Spc. Sonny Moses of Republic of Palau

This week, it has been my honor and my sorrow to publish the names and pictures of five more soldiers from Ft. Campbell killed in the War in Afghanistan. The fallen range in age from 21 to 39. Their hometowns stretch across the globe from the Republic of Palau, 500 miles east of the Philippines, to Moosup Connecticut.   Thanks to a wonderful website, Honor the Fallen, I am able to share them to you.

I hope each one of you that read this site take the time to look at their faces. So earnest. So devoted. So committed. 

I admit that my eyes fill with tears when I see their pictures.  I see my father – whom I never had the privilege of meeting. He gave his all from wounds suffered in World War II, succumbing when I was six weeks old. I see my son, a proud member of the Kentucky National Guard who went to Afghanistan and blessedly came back unwounded (not unscathed – no one who goes there comes back unscathed). I see my friend Mark's son, a soldier who was shot in the face in an insurgent attack but is surviving. I see a young Hickman County High senior who is so eager to realize his dream by becoming a US Marine when he graduates. 

I am not happy to have these faces on our website. War is not a happy thing. But war should not be forgotten. Swept under the rug. No news. No stories. No breaking in on our favorite programs. No parades when Johnny comes home. No funeral corteges.

Unseen. Forgotten. Military families are left to comfort each other.

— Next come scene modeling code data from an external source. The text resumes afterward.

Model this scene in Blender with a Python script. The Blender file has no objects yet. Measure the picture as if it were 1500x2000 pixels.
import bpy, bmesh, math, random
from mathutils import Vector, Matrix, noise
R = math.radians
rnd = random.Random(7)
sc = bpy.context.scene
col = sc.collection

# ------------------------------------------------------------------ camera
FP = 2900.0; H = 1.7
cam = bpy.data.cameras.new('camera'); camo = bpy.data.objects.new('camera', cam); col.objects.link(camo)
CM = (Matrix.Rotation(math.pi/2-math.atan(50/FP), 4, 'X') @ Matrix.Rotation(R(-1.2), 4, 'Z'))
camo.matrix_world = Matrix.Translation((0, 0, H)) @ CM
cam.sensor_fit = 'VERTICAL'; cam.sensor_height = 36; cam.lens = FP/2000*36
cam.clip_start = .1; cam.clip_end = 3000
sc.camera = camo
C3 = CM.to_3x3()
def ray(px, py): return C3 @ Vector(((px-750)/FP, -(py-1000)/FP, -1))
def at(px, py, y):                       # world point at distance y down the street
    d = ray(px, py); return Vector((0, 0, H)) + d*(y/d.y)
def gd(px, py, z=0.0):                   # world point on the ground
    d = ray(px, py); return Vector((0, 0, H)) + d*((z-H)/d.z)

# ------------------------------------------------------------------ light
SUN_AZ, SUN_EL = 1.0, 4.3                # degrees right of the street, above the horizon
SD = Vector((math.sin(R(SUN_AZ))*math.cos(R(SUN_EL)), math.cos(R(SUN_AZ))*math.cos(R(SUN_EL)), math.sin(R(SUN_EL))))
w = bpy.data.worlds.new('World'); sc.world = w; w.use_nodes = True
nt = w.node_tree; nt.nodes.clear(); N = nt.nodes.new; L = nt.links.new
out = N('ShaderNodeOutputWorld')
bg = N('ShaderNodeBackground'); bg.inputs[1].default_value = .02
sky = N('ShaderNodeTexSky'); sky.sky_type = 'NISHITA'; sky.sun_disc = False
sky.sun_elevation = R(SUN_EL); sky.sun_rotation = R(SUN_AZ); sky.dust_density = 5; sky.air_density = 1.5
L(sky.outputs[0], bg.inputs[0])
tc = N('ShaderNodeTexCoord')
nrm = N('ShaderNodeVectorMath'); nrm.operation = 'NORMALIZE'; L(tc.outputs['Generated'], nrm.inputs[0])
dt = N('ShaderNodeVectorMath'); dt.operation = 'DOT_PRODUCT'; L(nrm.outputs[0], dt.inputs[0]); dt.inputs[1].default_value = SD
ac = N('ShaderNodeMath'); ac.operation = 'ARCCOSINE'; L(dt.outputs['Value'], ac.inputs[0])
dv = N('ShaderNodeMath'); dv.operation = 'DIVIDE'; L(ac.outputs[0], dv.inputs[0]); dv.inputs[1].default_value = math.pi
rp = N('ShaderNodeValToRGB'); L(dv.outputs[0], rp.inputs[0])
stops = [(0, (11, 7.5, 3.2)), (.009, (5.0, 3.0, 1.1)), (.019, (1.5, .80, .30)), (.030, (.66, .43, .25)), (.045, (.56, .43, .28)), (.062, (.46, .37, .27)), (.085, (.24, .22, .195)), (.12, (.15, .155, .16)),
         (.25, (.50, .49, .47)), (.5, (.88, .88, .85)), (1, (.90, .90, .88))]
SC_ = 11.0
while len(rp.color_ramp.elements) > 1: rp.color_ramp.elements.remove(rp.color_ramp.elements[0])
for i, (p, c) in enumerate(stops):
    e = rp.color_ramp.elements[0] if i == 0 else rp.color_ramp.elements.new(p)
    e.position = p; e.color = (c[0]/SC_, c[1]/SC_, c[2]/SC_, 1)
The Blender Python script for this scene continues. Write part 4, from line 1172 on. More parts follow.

America has other issues- the budget “battle” (soldiers must see the irony in calling it a “battle”), the deficit, Libya, the Jersey Shore, William and Kate’s wedding, Easter, The Market, oil prices. As the King of Siam said, Etcetera, etcetera, etcetera.

When five soldiers (four from Ft. Campbell in Kentucky) are killed by an Afghan soldier, it begins to sound eerily like Vietnam where infiltration was not the aberration, but the norm. When soldiers in little firebases come under “insurgent” attack, does that not sound very much like another war that our leaders bend over backward to distinguish from the present conflict? I remember Vietnam’s little fire bases. Do our leaders?

On this Good Friday, the day when Christians believe that the Man of Peace gave his life for us, isn’t it time to ask for peace?  Isn’t it time to admit that we don’t know what winning is in Afghanistan?  If we are not winning, then what are we doing? 

On this Good Friday, I lament as a mother at the loss of these our children. I invite you, dear readers, to look in their faces, and join my howl of anguish, asking “Lord, how long?”